## YOUR TASK
Identify the lines bearing the string "script" and gather them.

## Raw records

* * * * *

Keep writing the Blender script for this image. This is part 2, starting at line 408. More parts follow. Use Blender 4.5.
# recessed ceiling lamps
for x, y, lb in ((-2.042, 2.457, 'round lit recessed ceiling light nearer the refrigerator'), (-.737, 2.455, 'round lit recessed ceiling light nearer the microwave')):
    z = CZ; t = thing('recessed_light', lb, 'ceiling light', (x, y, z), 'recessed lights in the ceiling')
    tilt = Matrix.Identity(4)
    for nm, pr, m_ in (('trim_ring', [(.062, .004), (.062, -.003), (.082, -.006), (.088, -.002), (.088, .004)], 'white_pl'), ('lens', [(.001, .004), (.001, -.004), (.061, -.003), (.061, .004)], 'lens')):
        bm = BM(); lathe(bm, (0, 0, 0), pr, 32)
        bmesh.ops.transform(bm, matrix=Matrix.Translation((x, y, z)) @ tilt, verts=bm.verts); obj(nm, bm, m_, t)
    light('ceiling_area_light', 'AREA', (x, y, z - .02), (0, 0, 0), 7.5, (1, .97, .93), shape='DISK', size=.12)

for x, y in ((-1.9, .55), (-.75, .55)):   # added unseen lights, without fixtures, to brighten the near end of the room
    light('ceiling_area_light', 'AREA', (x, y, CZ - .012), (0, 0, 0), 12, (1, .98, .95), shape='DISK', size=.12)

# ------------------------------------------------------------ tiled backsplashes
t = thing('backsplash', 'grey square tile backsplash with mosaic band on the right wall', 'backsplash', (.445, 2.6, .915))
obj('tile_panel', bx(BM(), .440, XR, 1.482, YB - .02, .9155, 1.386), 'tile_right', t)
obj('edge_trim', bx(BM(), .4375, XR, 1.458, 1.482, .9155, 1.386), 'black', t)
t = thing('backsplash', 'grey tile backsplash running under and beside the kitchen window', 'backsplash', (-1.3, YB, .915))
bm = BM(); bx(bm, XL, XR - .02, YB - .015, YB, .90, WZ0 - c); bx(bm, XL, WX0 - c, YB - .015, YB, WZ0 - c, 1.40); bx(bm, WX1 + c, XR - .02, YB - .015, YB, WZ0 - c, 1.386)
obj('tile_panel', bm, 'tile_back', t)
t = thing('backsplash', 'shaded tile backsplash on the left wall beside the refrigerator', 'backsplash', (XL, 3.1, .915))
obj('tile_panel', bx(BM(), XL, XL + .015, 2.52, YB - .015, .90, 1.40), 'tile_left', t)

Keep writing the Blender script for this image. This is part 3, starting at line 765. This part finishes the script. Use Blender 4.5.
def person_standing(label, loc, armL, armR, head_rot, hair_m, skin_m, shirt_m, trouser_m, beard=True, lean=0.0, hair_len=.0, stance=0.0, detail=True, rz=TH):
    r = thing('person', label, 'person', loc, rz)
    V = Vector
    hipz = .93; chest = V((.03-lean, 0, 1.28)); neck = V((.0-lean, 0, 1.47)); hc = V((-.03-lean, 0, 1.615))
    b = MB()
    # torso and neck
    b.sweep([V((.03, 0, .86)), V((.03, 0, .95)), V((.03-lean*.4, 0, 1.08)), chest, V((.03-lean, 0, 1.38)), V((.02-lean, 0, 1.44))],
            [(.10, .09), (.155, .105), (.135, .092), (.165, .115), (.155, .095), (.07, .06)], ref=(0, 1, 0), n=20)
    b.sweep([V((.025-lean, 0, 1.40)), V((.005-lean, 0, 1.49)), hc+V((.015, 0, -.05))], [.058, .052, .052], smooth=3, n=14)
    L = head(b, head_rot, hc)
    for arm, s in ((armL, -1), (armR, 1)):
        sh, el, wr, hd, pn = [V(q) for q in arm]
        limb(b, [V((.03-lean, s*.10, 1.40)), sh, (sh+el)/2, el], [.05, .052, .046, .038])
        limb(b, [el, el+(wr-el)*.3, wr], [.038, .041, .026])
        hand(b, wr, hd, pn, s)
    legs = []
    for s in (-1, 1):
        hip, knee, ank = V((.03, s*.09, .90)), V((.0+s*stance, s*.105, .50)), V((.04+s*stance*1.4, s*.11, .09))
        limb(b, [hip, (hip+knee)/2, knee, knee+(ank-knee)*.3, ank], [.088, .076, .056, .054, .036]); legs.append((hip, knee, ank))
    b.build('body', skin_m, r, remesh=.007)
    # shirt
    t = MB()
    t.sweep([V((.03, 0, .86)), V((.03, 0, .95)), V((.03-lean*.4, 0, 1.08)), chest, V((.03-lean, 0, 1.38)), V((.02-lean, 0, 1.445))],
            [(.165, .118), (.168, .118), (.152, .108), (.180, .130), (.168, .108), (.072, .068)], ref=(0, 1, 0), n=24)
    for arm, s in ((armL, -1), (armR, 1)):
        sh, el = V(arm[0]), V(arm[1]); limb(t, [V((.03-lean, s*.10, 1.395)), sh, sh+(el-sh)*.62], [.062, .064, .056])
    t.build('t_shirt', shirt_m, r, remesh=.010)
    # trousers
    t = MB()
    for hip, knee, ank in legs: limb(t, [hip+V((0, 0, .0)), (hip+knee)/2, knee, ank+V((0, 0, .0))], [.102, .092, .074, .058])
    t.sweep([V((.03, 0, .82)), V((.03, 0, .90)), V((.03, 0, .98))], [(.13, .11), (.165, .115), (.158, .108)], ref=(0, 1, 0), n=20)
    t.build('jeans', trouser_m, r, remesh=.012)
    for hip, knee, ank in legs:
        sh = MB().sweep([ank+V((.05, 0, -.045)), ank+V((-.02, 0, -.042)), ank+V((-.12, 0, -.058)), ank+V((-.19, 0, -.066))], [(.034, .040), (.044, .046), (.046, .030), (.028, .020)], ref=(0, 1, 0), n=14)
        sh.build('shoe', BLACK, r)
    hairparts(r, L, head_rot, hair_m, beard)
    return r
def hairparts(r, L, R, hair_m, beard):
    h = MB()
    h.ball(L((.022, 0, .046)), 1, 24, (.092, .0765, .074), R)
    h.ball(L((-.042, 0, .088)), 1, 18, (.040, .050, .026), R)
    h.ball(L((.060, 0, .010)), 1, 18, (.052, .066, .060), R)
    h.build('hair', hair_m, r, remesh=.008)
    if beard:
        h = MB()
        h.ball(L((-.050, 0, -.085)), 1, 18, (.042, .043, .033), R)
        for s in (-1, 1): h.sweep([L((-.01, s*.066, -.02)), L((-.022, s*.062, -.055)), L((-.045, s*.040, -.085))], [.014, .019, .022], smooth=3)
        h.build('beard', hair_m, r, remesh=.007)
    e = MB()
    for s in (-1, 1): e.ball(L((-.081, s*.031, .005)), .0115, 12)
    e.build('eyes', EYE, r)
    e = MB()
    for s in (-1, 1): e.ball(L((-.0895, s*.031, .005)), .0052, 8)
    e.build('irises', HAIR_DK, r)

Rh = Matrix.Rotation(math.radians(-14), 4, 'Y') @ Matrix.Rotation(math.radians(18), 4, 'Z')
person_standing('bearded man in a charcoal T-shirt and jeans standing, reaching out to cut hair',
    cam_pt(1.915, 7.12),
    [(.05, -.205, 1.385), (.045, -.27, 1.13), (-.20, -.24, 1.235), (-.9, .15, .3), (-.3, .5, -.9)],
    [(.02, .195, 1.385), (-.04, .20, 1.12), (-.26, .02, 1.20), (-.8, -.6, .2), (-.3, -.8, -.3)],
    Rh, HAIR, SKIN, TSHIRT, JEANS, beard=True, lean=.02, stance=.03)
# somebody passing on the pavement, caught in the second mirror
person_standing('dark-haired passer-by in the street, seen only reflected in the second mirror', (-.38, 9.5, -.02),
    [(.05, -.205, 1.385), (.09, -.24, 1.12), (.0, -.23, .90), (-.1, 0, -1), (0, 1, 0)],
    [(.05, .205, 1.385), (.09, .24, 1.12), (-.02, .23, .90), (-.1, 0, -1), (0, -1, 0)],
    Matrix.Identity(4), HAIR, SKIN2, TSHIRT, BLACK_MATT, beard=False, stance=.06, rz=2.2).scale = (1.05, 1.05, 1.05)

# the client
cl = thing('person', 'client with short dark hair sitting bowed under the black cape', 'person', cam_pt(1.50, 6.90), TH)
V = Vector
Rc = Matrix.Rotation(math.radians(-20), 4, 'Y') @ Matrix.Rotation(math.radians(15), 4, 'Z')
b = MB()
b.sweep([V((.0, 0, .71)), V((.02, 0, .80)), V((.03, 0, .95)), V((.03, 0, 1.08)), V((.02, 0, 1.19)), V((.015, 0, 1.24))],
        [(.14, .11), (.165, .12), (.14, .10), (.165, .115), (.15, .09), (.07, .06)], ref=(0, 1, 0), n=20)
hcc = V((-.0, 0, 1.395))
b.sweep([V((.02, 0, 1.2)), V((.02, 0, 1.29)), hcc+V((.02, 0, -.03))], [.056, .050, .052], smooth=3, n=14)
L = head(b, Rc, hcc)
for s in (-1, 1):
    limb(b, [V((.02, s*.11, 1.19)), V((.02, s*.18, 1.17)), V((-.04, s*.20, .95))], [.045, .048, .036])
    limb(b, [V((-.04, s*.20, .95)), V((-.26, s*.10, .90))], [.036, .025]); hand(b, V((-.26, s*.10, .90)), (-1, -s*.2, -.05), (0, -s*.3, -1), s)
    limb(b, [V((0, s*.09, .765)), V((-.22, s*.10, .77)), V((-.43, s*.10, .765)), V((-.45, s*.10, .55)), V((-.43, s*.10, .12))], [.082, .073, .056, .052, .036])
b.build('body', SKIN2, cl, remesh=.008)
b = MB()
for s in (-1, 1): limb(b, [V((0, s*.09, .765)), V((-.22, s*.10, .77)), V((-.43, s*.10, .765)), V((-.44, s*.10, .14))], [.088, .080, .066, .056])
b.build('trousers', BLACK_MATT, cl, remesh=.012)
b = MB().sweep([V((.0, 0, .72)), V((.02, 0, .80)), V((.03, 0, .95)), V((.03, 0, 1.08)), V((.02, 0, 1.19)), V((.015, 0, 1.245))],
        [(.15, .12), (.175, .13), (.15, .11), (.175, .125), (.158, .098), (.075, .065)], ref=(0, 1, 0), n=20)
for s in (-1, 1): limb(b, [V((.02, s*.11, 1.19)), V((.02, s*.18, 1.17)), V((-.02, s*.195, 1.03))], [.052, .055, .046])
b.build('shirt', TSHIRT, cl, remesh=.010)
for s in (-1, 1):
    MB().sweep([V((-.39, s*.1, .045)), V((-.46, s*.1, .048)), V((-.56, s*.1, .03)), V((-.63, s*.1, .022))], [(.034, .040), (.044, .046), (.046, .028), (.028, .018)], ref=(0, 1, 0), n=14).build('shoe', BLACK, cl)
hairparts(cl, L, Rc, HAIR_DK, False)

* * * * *

## WRITTEN RESPONSE
Keep writing the Blender script for this image. This is part 2, starting at line 408. More parts follow. Use Blender 4.5.
Keep writing the Blender script for this image. This is part 3, starting at line 765. This part finishes the script. Use Blender 4.5.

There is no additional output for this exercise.